Ele passa a se corrigir sofregamente. Ao chegar a Monte Santo, descreve a povoação com entusiasmo. "Não conheço nenhuma de aspecto mais pitoresco que o deste arraial humilde perdido no meio dos sertões (...) com as suas casas brancas e pequenas, caindo por um plano de inclinação insensível até a planície vastíssima."
Na reportagem do dia seguinte, o jornalista volta atrás. Agora, "Monte Santo é simplesmente repugnante". As ruas do lugarejo "são como que imensos encanamentos de esgoto, sem abóbadas, destruídos. Custa a admitir a possibilidade de vida em tal meio estreito, exíguo, miserável em que se comprimem agora 2.000 soldados". As mulheres que rodeiam os soldados formam "uma multidão rebarbativa de megeras esquálidas e feias na maioria fúrias que encalçam o exército".
O jornalista muda também a maneira de encarar os revoltosos. "Tem a mais sólida, a mais robusta têmpera essa gente indomável!", entusiasma-se. Na sua última reportagem do campo de batalha, os "fanáticos" de ontem são chamados de "rudes patrícios transviados", que é preciso incorporar "amanhã, em breve, definitivamente, à nossa existência política".
Euclides da Cunha foi um mau repórter até o fim: deixou Canudos dois dias antes da tomada do arraial. Como nunca explicou por que não cobriu a vitória definitiva, pela qual tanto ansiava, especula-se que estava doente. Ou então que não aguentou ver o desenlace selvagem. Sem testemunhar a carnificina, ainda assim a imortalizou em "Os Sertões":
"Canudos não se rendeu. Exemplo único em toda a história, resistiu até o esgotamento completo. Expugnado palmo a palmo, na precisão integral do termo, caiu no dia 5, ao entardecer, quando caíram os seus últimos defensores, que todos morreram. Eram quatro apenas: um velho, dois homens feitos e uma criança, na frente dos quais rugiam raivosamente cinco mil soldados".

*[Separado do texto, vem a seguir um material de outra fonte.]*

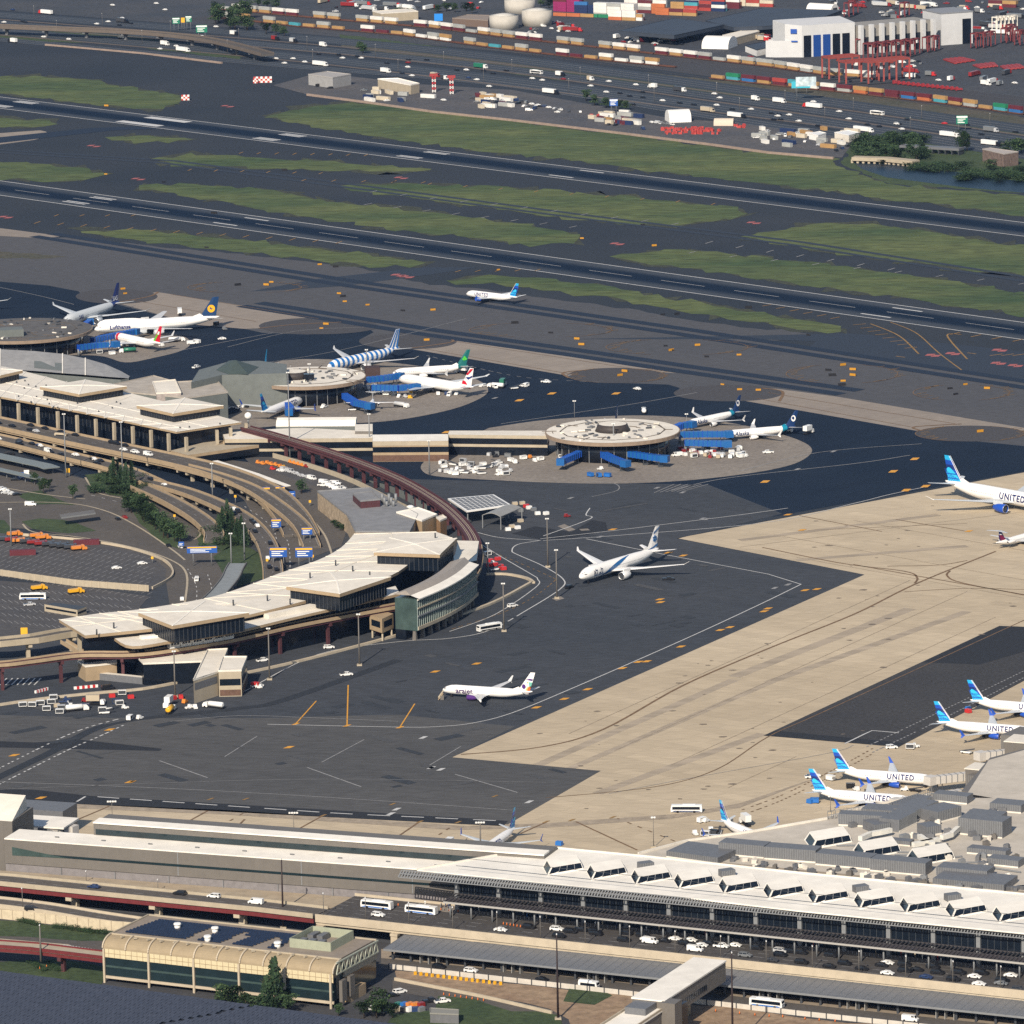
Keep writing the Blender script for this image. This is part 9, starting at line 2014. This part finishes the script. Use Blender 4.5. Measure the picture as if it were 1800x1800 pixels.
for x, y, h in ((392, 938, 13), (400, 932, 15), (408, 940, 13), (385, 945, 11), (425, 958, 14), (418, 952, 11), (431, 962, 11)): tree('conifer', x, y, h, 8, 'in the clump above the lawn', 'clump above the lawn')
for i in range(14): tree('bush', 360 + rnd.uniform(0, 60), 940 + rnd.uniform(-10, 30), rnd.uniform(4, 6), rnd.uniform(7, 10), 'in the clump above the lawn', 'clump above the lawn')
for x, y, h, w in ((128, 878, 8.5, 7), (77, 868, 9, 8), (62, 852, 7, 7), (86, 860, 6, 6), (348, 832, 6, 7), (338, 832, 6, 7), (357, 834, 6, 6), (530, 868, 7.5, 9), (588, 925, 3.5, 5), (602, 933, 3.5, 5), (595, 929, 3.5, 5)): tree('round', x, y, h, w, 'standing singly among the terminal roads', 'single trees of the loops')
pt2 = 'round the far pond'
for i in range(46): tree('round' if i % 3 else 'bush', rnd.uniform(1505, 1625), 262 + rnd.uniform(-12, 22), rnd.uniform(6, 11), rnd.uniform(10, 16), pt2, 'trees round the pond')
for i in range(22): tree('bush', rnd.uniform(1600, 1710), 296 + rnd.uniform(-6, 8), rnd.uniform(3, 6), rnd.uniform(9, 14), pt2, 'trees round the pond')
for i in range(30): tree('bush', rnd.uniform(1690, 1800), 306 + rnd.uniform(-4, 16), rnd.uniform(4, 7), rnd.uniform(10, 15), pt2, 'trees round the pond')
for x, y, h, w in ((1693, 268, 17, 14), (1700, 266, 13, 12), (1785, 272, 12, 16), (1796, 268, 11, 14), (1770, 272, 9, 12), (1740, 300, 8, 12), (1550, 292, 5, 9)): tree('round', x, y, h, w, pt2, 'trees round the pond')
for i in range(15): tree('round', rnd.choice([rnd.uniform(368, 400), rnd.uniform(405, 450)]), rnd.uniform(30, 56), rnd.uniform(11, 17), rnd.uniform(12, 17), 'beside the green highway signs', 'trees by the far highway')
for x, y in ((455, 12), (470, 13), (485, 16), (468, 60), (485, 62), (500, 64), (635, 88), (638, 94), (770, 22), (785, 20), (800, 22), (820, 20), (830, 24), (720, 30), (950, 12), (965, 14), (1030, 178), (1045, 186), (1065, 190), (1088, 192), (1100, 194), (700, 28)): tree('round', x, y, rnd.uniform(7, 11), rnd.uniform(8, 14), 'scattered along the rail yard and port', 'trees of the port')
# ------------------------------------------------------------ the air
hb = MB(); hb.box((0, 4000, 310), (18200, 20200, 626))
hm = bpy.data.materials.new('haze'); hm.use_nodes = True; n_ = hm.node_tree.nodes; n_.remove(n_['Principled BSDF']); v_ = n_.new('ShaderNodeVolumePrincipled')
v_.inputs['Color'].default_value = (.30, .52, 1, 1); v_.inputs['Density'].default_value = 9e-6; v_.inputs['Anisotropy'].default_value = 0.0
hm.node_tree.links.new(v_.outputs[0], n_['Material Output'].inputs['Volume'])
hz_ = tag(hb.build('haze', hm), kind='stuff')
flush_lines()
# ------------------------------------------------------------ labels: what cannot be told apart by look gets its place in the row
from collections import defaultdict
_by = defaultdict(list)
for o, stem in SERIES: _by[stem].append(o)
for stem, os_ in _by.items():
 os_.sort(key=lambda o: PX(o.location)[0] + PX(o.location)[1] * .01)
 for i, o in enumerate(os_): o['label'] = stem if len(os_) == 1 else '%s, %s from the left' % (stem, nth(i))
for o in COL.objects:
 if o.get('label') and len(o['label'].split()) > 16: print('LONG', o['label'])
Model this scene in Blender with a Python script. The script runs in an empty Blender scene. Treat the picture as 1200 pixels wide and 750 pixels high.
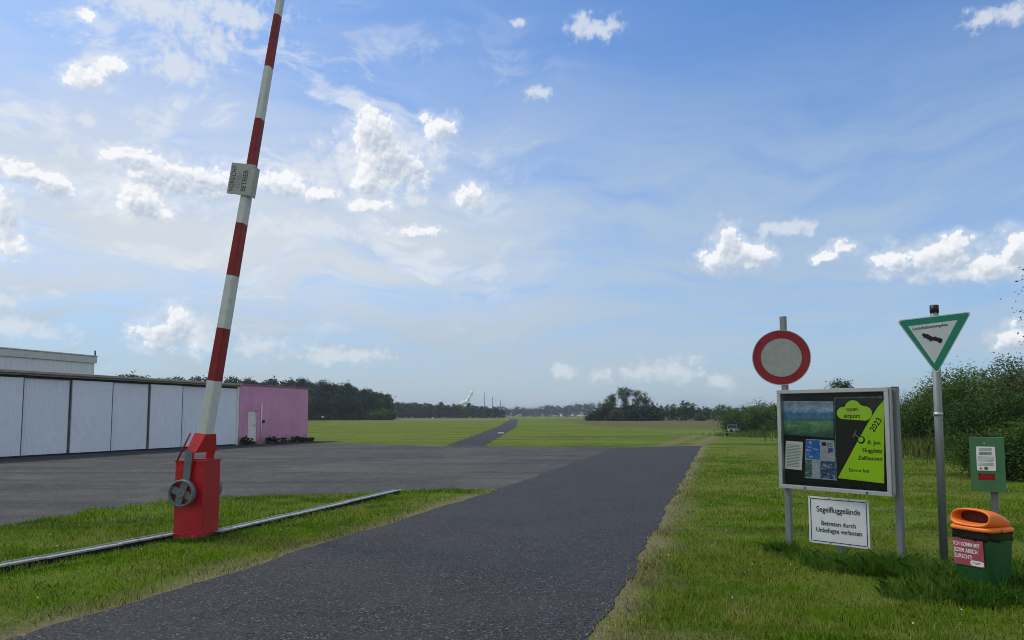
import bpy, bmesh, math, random
import numpy as np
from mathutils import Vector, Matrix
random.seed(7); RNG = np.random.default_rng(7)
S = bpy.context.scene
COL = S.collection
rad = math.radians
pi = math.pi

# ------------------------------------------------------------------ camera facts (photograph 1200 px wide)
F = 867.0; CX = 600.0; CY = 419.0; PITCH = math.atan(68/867.0); EYE = 1.5
def ray(px, py):
    xu = (px-CX)/F; yu = (CY-py)/F
    c, s = math.cos(PITCH), math.sin(PITCH)
    return (xu, c-yu*s, s+yu*c)
def G(px, py, z=0.0):                      # point on the ground
    r = ray(px, py); t = (z-EYE)/r[2]
    return (r[0]*t, r[1]*t)
def D(px, py, d):                          # point at forward distance d
    r = ray(px, py); t = d/r[1]
    return (r[0]*t, d, EYE+r[2]*t)
def sstep(a, b, x):
    t = np.clip((np.asarray(x, float)-a)/(b-a), 0, 1); return t*t*(3-2*t)
def gz(x, y):                              # lie of the land: a shallow dip on the right, far off
    return -1.0*sstep(9, 24, x)*sstep(42, 88, y)*(1-sstep(125, 200, y))

# ------------------------------------------------------------------ tagging
def tag(o, label=None, cat=None, group=None, kind=None):
    if label: o['label'] = label
    if cat: o['category'] = cat
    if group: o['group'] = group
    if kind: o['kind'] = kind
    return o
def thing(name, label, cat, loc=(0, 0, 0), rotz=0, group=None):
    o = bpy.data.objects.new(name, None); COL.objects.link(o)
    o.location = loc; o.rotation_euler = (0, 0, rotz); o.empty_display_size = .2
    return tag(o, label, cat, group)
def copy_tree(o, parent=None):
    c = o.copy(); COL.objects.link(c); c.parent = parent
    for ch in list(o.children): copy_tree(ch, c)
    return c

# ------------------------------------------------------------------ materials
def lin(c):
    return tuple(((v/255)/12.92 if v/255 <= .04045 else ((v/255+.055)/1.055)**2.4) for v in c)
def new_mat(name):
    m = bpy.data.materials.new(name); m.use_nodes = True
    nt = m.node_tree; b = nt.nodes['Principled BSDF']
    return m, nt, b
class NT:
    def __init__(s, nt): s.t = nt; s.n = nt.nodes; s.l = nt.links
    def node(s, ty, **kw):
        n = s.n.new(ty)
        for k, v in kw.items():
            if k.startswith('i_'):
                n.inputs[int(k[2:]) if k[2:].isdigit() else k[2:].replace('_', ' ')].default_value = v
            else: setattr(n, k, v)
        return n
    def L(s, a, b): s.l.new(a, b)
    def val(s, x, sock):
        if isinstance(x, (int, float)): sock.default_value = x
        elif isinstance(x, tuple): sock.default_value = x
        else: s.l.new(x, sock)
    def math(s, op, a, b=None, c=None, clamp=False):
        n = s.n.new('ShaderNodeMath'); n.operation = op; n.use_clamp = clamp
        s.val(a, n.inputs[0])
        if b is not None: s.val(b, n.inputs[1])
        if c is not None: s.val(c, n.inputs[2])
        return n.outputs[0]
    def vmath(s, op, a, b=None, c=None):
        n = s.n.new('ShaderNodeVectorMath'); n.operation = op
        s.val(a, n.inputs[0])
        if b is not None: s.val(b, n.inputs[1])
        if c is not None: s.val(c, n.inputs[2])
        return n.outputs['Value'] if op in ('LENGTH', 'DOT_PRODUCT', 'DISTANCE') else n.outputs[0]
    def noise(s, vec, scale, detail=3, rough=.5, dist=0, out=0):
        n = s.n.new('ShaderNodeTexNoise'); n.inputs['Scale'].default_value = scale
        n.inputs['Detail'].default_value = detail; n.inputs['Roughness'].default_value = rough
        n.inputs['Distortion'].default_value = dist
        if vec is not None: s.l.new(vec, n.inputs['Vector'])
        return n.outputs[out]
    def map(s, vec, scale=(1, 1, 1), rot=(0, 0, 0), loc=(0, 0, 0)):
        n = s.n.new('ShaderNodeMapping'); n.inputs['Scale'].default_value = scale
        n.inputs['Rotation'].default_value = rot; n.inputs['Location'].default_value = loc
        s.l.new(vec, n.inputs['Vector']); return n.outputs[0]
    def smooth(s, x, a, b, o0=0, o1=1):
        n = s.n.new('ShaderNodeMapRange'); n.interpolation_type = 'SMOOTHSTEP'
        s.val(x, n.inputs[0]); n.inputs[1].default_value = a; n.inputs[2].default_value = b
        n.inputs[3].default_value = o0; n.inputs[4].default_value = o1
        return n.outputs[0]
    def mix(s, f, a, b, blend='MIX'):
        n = s.n.new('ShaderNodeMix'); n.data_type = 'RGBA'; n.blend_type = blend
        s.val(f, n.inputs[0])
        for x, k in ((a, 6), (b, 7)):
            if isinstance(x, tuple): n.inputs[k].default_value = (*x[:3], 1)
            else: s.l.new(x, n.inputs[k])
        return n.outputs[2]
    def bump(s, h, strength=.5, dist=.01):
        n = s.n.new('ShaderNodeBump'); n.inputs['Strength'].default_value = strength
        n.inputs['Distance'].default_value = dist; s.l.new(h, n.inputs['Height']); return n.outputs[0]
    def obj(s): return s.n.new('ShaderNodeTexCoord').outputs['Object']
    def pos(s): return s.n.new('ShaderNodeNewGeometry').outputs['Position']

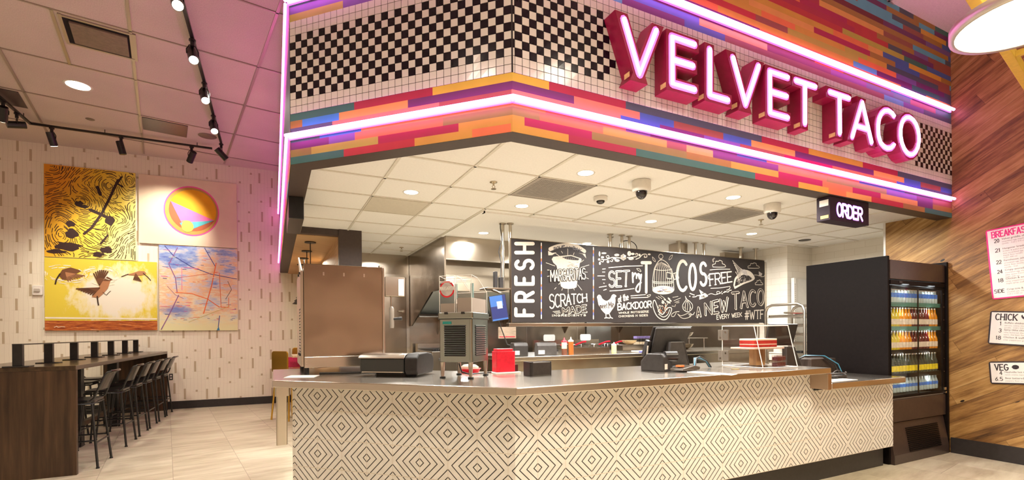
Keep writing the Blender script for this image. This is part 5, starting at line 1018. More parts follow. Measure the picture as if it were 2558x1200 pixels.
# bird cage in place of the A
mb = MB(); cage = [(820, 690), (820, 560), (835, 420), (860, 350), (900, 290), (930, 270), (970, 280), (1020, 320), (1060, 390), (1085, 470), (1100, 560), (1110, 680)]
bl_(B_, spl(cage, 4), .012, mb); bl_(B_, [(930 + 30*cos(k*pi/6), 225 + 32*sin(k*pi/6)) for k in range(13)], .010, mb); bl_(B_, [(930, 255), (930, 275)], .014, mb)
for k in range(9): x = 845 + 29*k; xt = 935 + (x - 960)*.42; bl_(B_, spl([(xt, 300 + abs(xt - 935)*.5), (x + 4, 410), (x, 540), (x, 640)], 4), .008, mb)
for y, d_ in ((400, 20), (560, 22), (580, 22), (640, 26)): hw = 118 if y < 450 else 145; bl_(B_, [(960 + hw*cos(R(180 - k*18)), y + d_*sin(R(k*18)) - 6) for k in range(11)], .010, mb)
bpoly(B_, [(962 + 148*cos(k*pi/12), 682 + 60*sin(k*pi/12)) for k in range(24)], mb, CH, .0026)
for k in range(16): q = random.Random(k); x = q.uniform(860, 1050); y = q.uniform(650, 715); bl_(B_, [(x, y), (x + q.uniform(20, 60), y + q.uniform(-8, 10))], .006, mb, [CHD, CB, MATS['divider_1'], MATS['divider_2']][k % 4], .003)
bl_(B_, [(1010, 440), (1070, 455), (1072, 530), (1010, 520), (1010, 440)], .012, mb); bpoly(B_, [(1018, 448), (1064, 460), (1066, 522), (1018, 514)], mb, CB, .0026)
bl_(B_, [(1095, 460), (1155, 440), (1175, 520), (1110, 540), (1095, 460)], .012, mb); bl_(B_, [(1120, 450), (1138, 532)], .008, mb); bl_(B_, [(1140, 445), (1158, 526)], .008, mb)
for pts in ([(815, 230), (845, 260), (855, 295), (825, 275), (815, 230)], [(1090, 205), (1060, 220), (1040, 270), (1075, 250), (1090, 205)], [(600, 390), (640, 395), (660, 430), (620, 415), (600, 390)], [(740, 755), (790, 745), (770, 775), (740, 755)]): bl_(B_, spl(pts, 4), .007, mb)
mb.build('cage_drawing', t)
mb = btext(K_, 'FREE', (500, 565), (830, 505), (490, 392), (820, 355), .020, CH, .25, .16); bl_(K_, spl([(500, 395), (470, 420), (480, 465), (505, 470)]), .014, mb); bl_(K_, spl([(500, 330), (640, 318), (800, 318)]), .010, mb); bl_(K_, spl([(510, 605), (650, 598), (800, 575)]), .010, mb); mb.build('lettering', t)
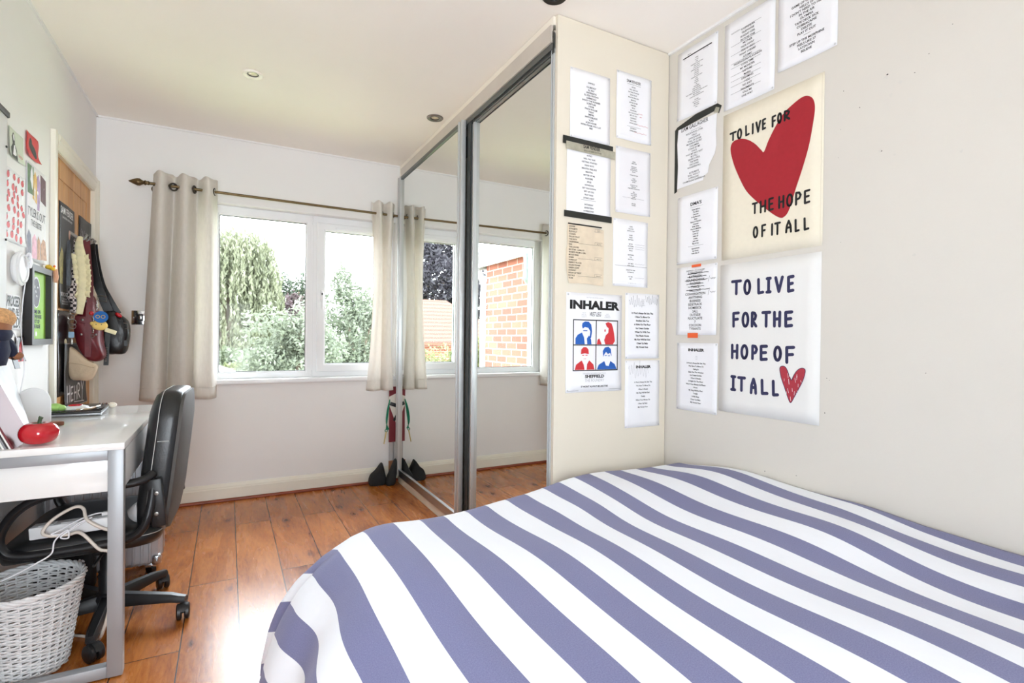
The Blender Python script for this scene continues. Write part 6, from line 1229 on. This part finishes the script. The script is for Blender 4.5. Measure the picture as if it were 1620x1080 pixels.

"Diário de uma Expedição" não é de maneira alguma um modelo de jornalismo. Ele é outra coisa: a demonstração de como um repórter tolo pode aprender com a realidade e pode transformar seu bloco de anotações numa obra do porte de "Os Sertões".


Diário de uma Expedição     Autor: Euclides da Cunha Organização: Walnice Nogueira Galvão Editora: Companhia das Letras Quanto: R$ 24,50 (304 págs.)